Academically, USC's Viterbi School of Engineering attracts some of the top incoming freshmen, who have higher SAT scores than incoming freshmen at other universities. A diverse student body brings people from roughly 70 countries to the campus. Undergraduate enrollment is 1,878; graduate students number 3,325.

The USC Viterbi School’s Distance Education Network has 800 students in 24 M.S. degree programs utilizing an innovative high-speed Internet interface.

Viterbi, who is an IEEE fellow, is part of a select group of scientists who holds dual memberships in the National Academy of Engineering and the National Academy of Sciences. He is also a Marconi fellow and a member of the American Academy of Arts and Science.

He has received countless awards for his contributions to communications theory and its industrial applications. They include the Institute of Electrical and Electronic Engineers' Shannon Award and Alexander Graham Bell Medal, as well as the Marconi International Fellowship Award.

Other professional distinctions
In 2001, Viterbi was awarded the "Grande Ufficiale della Republica" by the President of Italy.

Over the years, he has received honorary doctorates from universities in the United States, Canada, Italy and Israel, and has been otherwise honored in Japan, Germany, Italy and U.S.

Confetti showered the audience at the conclusion.
In 1998, he and his wife established the Andrew and Erna Viterbi Chair in Communications at USC. Appropriately, the chair’s first holder, Professor Solomon Golomb, is an expert in digital and space communications.

Hailed by his peers as a digital genius, Viterbi continues to shape the industry.

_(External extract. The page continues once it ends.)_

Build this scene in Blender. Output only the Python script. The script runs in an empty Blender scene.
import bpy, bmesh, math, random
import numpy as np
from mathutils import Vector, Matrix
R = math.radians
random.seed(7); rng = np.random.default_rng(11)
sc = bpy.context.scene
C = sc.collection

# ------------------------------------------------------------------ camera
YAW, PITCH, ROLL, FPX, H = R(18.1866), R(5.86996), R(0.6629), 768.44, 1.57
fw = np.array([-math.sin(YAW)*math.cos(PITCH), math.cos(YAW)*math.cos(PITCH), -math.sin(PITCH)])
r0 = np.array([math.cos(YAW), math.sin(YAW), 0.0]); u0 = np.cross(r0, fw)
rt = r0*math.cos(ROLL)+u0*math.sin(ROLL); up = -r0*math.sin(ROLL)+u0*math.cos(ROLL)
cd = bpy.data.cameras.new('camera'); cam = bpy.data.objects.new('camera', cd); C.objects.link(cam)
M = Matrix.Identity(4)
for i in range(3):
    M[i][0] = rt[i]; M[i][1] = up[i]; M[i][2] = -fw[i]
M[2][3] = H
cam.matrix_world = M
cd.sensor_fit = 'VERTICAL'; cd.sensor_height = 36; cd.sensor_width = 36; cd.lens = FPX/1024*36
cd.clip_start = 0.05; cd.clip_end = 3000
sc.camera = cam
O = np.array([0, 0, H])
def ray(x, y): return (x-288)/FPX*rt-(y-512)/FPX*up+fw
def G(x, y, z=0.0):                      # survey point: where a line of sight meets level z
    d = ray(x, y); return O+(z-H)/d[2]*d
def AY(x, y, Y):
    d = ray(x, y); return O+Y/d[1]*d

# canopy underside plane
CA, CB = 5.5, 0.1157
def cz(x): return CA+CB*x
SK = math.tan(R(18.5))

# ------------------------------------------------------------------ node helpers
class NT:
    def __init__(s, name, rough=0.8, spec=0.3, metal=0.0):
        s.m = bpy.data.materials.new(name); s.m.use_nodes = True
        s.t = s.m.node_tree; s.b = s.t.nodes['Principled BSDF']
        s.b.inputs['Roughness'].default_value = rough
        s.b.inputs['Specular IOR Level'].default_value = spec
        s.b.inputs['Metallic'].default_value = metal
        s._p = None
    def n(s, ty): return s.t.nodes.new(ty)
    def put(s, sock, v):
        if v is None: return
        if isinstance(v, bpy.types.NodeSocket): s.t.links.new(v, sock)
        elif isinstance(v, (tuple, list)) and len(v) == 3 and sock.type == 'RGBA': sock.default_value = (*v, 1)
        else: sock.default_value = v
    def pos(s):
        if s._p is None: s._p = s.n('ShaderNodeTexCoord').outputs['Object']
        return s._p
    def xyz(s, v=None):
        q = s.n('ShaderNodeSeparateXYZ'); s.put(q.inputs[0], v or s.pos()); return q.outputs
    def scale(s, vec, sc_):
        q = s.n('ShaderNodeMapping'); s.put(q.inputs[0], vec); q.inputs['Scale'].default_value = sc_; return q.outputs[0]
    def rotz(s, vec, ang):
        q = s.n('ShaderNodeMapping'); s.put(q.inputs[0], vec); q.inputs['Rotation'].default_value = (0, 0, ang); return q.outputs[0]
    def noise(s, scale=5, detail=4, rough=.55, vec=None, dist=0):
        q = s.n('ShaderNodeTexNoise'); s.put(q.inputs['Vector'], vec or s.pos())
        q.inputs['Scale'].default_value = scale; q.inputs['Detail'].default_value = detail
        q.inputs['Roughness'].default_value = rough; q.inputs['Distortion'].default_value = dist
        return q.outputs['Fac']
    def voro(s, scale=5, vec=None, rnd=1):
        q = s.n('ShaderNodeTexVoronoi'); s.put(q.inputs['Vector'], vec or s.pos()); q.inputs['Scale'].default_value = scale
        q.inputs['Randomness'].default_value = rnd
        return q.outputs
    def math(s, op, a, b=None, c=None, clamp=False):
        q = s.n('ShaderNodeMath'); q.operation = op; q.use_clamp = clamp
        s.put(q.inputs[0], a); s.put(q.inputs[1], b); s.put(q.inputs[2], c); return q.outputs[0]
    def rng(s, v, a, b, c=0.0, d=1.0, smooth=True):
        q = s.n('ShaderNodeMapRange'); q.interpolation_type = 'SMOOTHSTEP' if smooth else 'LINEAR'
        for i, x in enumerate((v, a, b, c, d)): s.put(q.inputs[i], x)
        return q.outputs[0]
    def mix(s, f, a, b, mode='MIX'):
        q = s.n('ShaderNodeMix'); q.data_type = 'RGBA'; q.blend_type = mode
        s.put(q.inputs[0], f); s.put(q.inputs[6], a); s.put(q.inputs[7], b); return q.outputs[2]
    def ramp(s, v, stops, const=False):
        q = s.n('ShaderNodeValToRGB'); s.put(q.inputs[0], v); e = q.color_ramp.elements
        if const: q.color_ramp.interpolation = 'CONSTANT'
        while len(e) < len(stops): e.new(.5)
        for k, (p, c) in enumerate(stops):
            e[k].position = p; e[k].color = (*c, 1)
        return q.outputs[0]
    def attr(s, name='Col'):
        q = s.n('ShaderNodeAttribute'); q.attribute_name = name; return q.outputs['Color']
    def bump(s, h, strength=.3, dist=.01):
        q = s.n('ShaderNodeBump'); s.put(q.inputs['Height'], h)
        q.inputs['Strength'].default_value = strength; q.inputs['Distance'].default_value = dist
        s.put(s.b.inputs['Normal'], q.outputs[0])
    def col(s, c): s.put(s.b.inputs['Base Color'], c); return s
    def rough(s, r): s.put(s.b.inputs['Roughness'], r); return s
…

He currently serves as president of the Viterbi Group, LLC, which advises and invests in early stage companies, predominantly in wireless communications, network infrastructure and imaging.

In addition to those responsibilities, he has accepted an offer to teach again – at none other than the Viterbi School of Engineering. Beginning in the fall, he will be a professor of electrical engineering systems and hold the Presidential Chair of Engineering.